Journalistes, responsables de médias et d’instituts de formation venus du Mali, du Burkina Faso et du Niger, s’étaient réunis à Ouagadougou du 15 au 17 mai 2013, pour donner une conférence dont le thème portait sur «le journalisme sensible au conflit». Initiée par la DW Akademie, cette rencontre a permis aux participants de réaffirmer leur engagement à promouvoir dans leurs rédactions respectives le respect des règles d’éthique et de déontologie dans le traitement de l’information. Pour ce faire, la conférence a signé une déclaration en la matière.
Durant trois jours, les femmes et hommes des médias maliens, burkinabés et nigériens ont illustré, à travers des communications, que la mission journalistique n’est pas de résoudre les conflits. Elle se résume en la diffusion d’informations impartiales et exactes ; que cependant, une bonne pratique du journalisme peut mener à la réduction d’un conflit.
Selon Hans Joerg, président de la conférence et formateur à la DW Akademie, une telle rencontre vise à contribuer au perfectionnement théorique et à la réalisation pratique d’un journalisme conscient en zone de conflit. «Elle se veut un outil à la disposition des praticiens des médias dans les régions déchirées par des conflits», ajoutera-t-il. De nos jours, au Mali, au Burkina Faso et au Niger, faire du bon journalisme est un travail difficile. Les journalistes comptent sur leur formation et leurs normes professionnelles pour surmonter ces difficultés et diffuser des informations précises et impartiales. Cependant, quand un conflit violent menace une société, le journalisme fait face à des difficultés plus grandes. Les protagonistes s’efforcent de contrôler les médias, une expérience que les journalistes nigériens ont vécue. L’information peut être peu fiable ou censurée et il peut exister un risque personnel qui rend le journaliste vulnérable, chose que les médias maliens vivent.
Mais c’est aussi dans ces situations qu’un bon journalisme est primordial. En période de conflit, fournir des informations fiables au public exige des compétences journalistiques supplémentaires. Les journalistes doivent acquérir une compréhension plus poussée des causes du conflit et comment celui-ci se développe et se termine.
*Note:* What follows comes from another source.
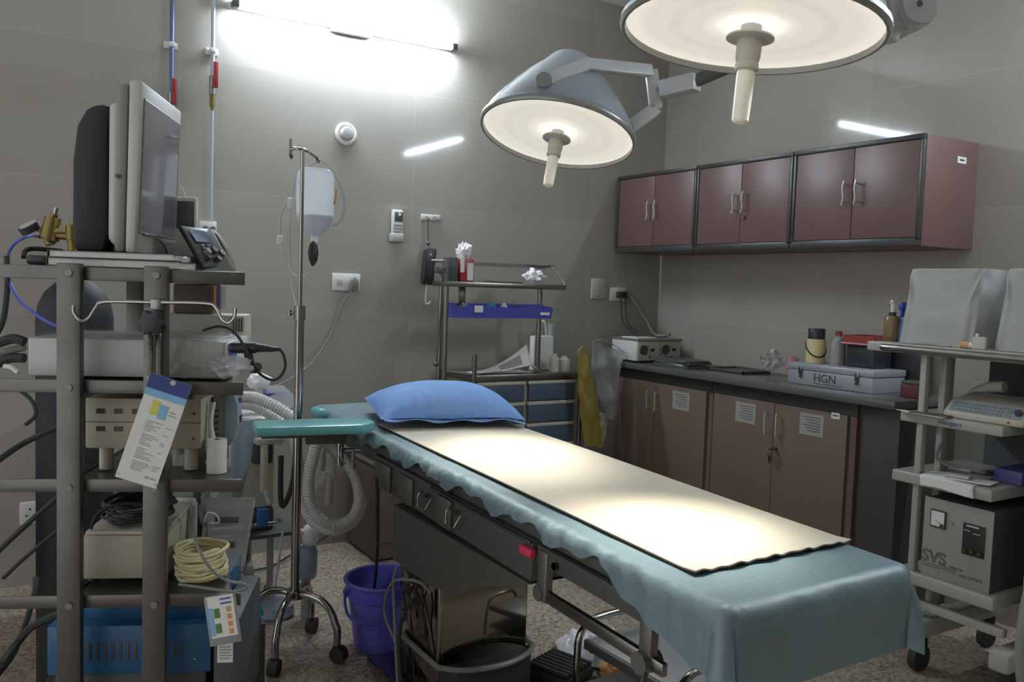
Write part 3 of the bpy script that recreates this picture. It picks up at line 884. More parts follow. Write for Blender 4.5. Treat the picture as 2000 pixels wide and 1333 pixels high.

Le panel, composé des journalistes maliens Mahamadou Bocoum, directeur de la radio Kawral de Mopti, Baba Hamed, correspondant de Jeune Afrique au Mali, et Rokia Diabaté, du journal ‘’Le Prétoire’’, ont souligné que les journalistes doivent être conscients du rôle crucial qu’ils peuvent jouer dans une période d’instabilité.
Pour Mahamadou Bocoum, il est important pour un journaliste d’éviter de faire d’une opinion un fait. Avant d’ajouter que : « Comme journalistes, nos outils les plus puissants sont les mots que nous utilisons, les images et les sons. Nous pouvons utiliser nos outils pour établir une compréhension plutôt que de faire l’apologie des conflits ». Après avoir mis en exergue la responsabilité sociale du journaliste dans un conflit, Baba Hamed, l’autre panéliste, soulignera qu’aucun journaliste ne peut être complètement objectif. Les journalistes, comme tout un chacun, portent en eux les valeurs de leur pays natal, leur religion et leur groupe ethnique. « C’est pourquoi les journalistes professionnels sont contraints à des normes visant à l’exactitude, l’impartialité et la responsabilité, pour écarter nos valeurs personnelles et nos préjugés » a-t-il dit. Selon Rokia Diabaté, le travail des journalistes en tant que reporters professionnels peuvent avoir des impacts positifs ou négatifs dans la résolution d’une crise.
« Pour les journalistes, tout mouvement est une information. Nous sommes conscients que d’autres gens savent comment créer des faits pour que nous les publions et les amplifions. Ils ont une stratégie médiatique. Ils présentent aux médias certains faits qu’ils ont choisis et utilisent ainsi les médias pour influencer l’avis du public sur un conflit. Ainsi, c’est à partir de nos plumes et micros qu’un conflit peut évoluer en bien ou en mal », a-t-elle argumenté.
La conférence a pris fin par la rédaction d’une déclaration que l’ensemble des participants ont paraphée. Document dans lequel, les participants s’engagent à chercher à comprendre les conflits, les tensions et les violences ; à donner la parole équitablement aux différents acteurs ; à réaliser des reportages, émissions et articles de presse promouvant la culture de la paix et à humaniser les articles/ reportages en montrant les souffrances des populations, entre autres. Une remise d’attestations à la trentaine de journaliste venus pour la conférence a sanctionné la rencontre.